Qu’elle prenne le temps d’écouter les Français, et on
la soupçonne de n’avoir rien à dire. Qu’elle annonce longuement son
pacte présidentiel, et la question du chiffrage vient opportunément
occulter le détail de ses engagements. Qu’elle-même ou son entourage
soient victimes de procédés de basse police, et on préfère retenir
l’air de la calomnie plutôt que de s’alarmer pour la démocratie.
Qu’elle assume son identité de socialiste, et on lui reproche de se
plier à un appareil. Qu’elle revendique sa part de liberté, et on
l’accuse de se méfier de sa famille. Qu’elle réussisse un meeting
électoral ou une émission télévisée, et on lui oppose immédiatement des
enquêtes d’opinion aussi fluctuantes qu’incertaines.
Nous ne nous laisserons pas intimider. Dès le premier
tour, nous voterons pour Ségolène Royal et nous appelons à faire de
même, à le faire savoir et à faire campagne. Car nous voulons que,
cette fois, la gauche gagne. Nous parions sur cette gauche plus
exigeante avec elle-même et plus à l’écoute des siens, qui a appris de
ses échecs, de ses illusions et de ses divisions, une gauche ambitieuse
et audacieuse. Et nous savons que ce n’est pas n’importe quelle droite
qui risque de l’emporter.
Jamais candidat de droite n’aura à ce point symbolisé
la régression sociale. Nicolas Sarkozy est, tout à la fois, le candidat
du pouvoir financier, du pouvoir personnel et du désordre mondial.
Soutenu par la nouvelle aristocratie financière, il incarne la
soumission de la politique à l’argent.
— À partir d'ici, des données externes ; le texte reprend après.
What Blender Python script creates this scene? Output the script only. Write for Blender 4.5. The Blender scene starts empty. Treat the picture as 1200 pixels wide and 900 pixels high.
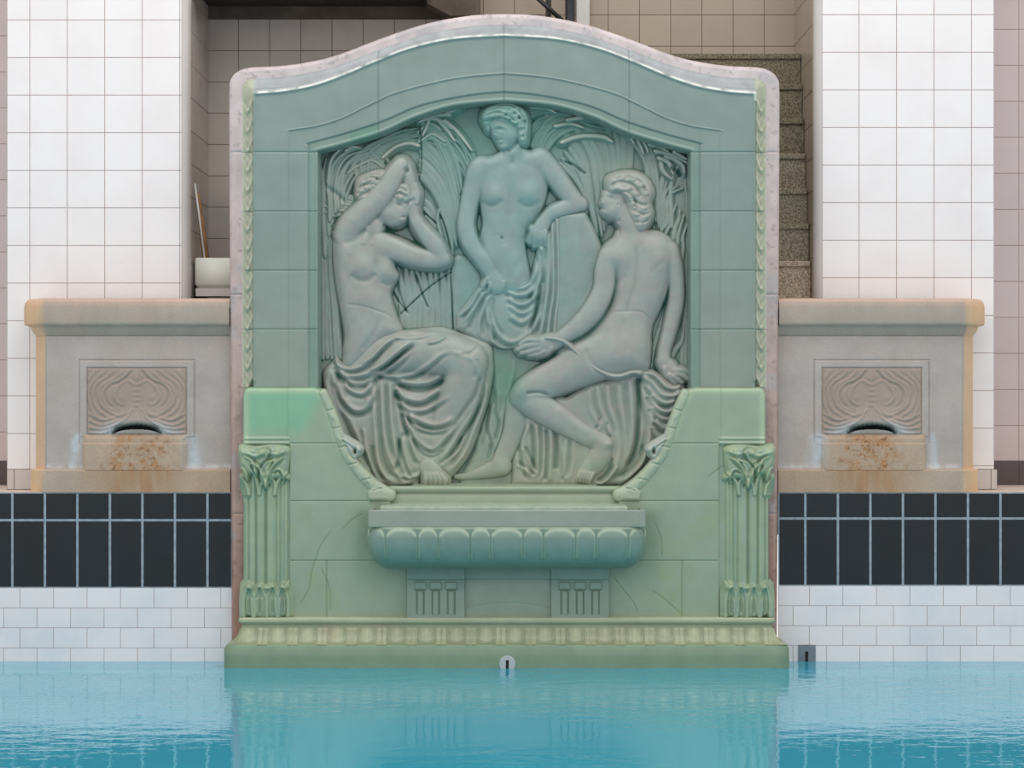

Favorable à un renforcement des
pouvoirs présidentiels, il incarne la tentation du césarisme contre
l’approfondissement de la démocratie. Engagé aux côtés de l’actuelle
administration américaine, il incarne le risque des aventures
impériales, du choc des cultures et de l’affrontement des peuples. C’est le candidat de la
peur. Des peurs qu’il exploite – celles de l’avenir, du monde, de
l’étranger, des jeunes – mais aussi des peurs qu’il inspire en
convoquant l’imaginaire de l’homme fort, du chef vindicatif et exalté,
épris du pouvoir et de lui-même.
Contre ce danger, Ségolène Royal est la candidate de
l’espérance. Elle l’a fait naître en défendant une démocratie
participative où les citoyens sont reconnus experts de leurs problèmes.
Une espérance à la fois sociale et écologique, éthique et démocratique,
française et européenne, ne sacrifiant pas les conditions de vie et de
travail à la modernisation économique. L’espérance d’une république
nouvelle, rompant avec un présidentialisme étouffant pour un
parlementarisme vivant. L’espérance d’une démocratie qui ne se
réduirait plus à un pouvoir personnel, avec ses courtisaneries, ses
impunités et ses privilèges. L’espérance d’une France enfin réconciliée
avec son peuple, ses quartiers, ses travailleurs et sa jeunesse dans sa
diversité.
Mais l’indifférence peut tuer l’espérance. Depuis 2002,
nous sommes prévenus, et nous n’avons plus d’excuse. Nous savons que
cette élection sera ce que nous en ferons. Il n’est plus temps de se
faire plaisir, en perdant de vue l’enjeu décisif. Nous affirmons qu’il
n’est de soutien entier que critique, de loyauté que lucide, de
solidarité qu’indépendante, et nous resterons fidèles à cet engagement.
Nous disons aussi que le second tour se joue dès le premier tour.
Cette élection n’est pas ordinaire et elle engage, à
travers le sort de la France, un peu de l’avenir du monde. C’est
pourquoi, contre une droite d’arrogance, nous appelons à choisir, dès
le 22 avril, une gauche d’espérance, en votant Ségolène Royal."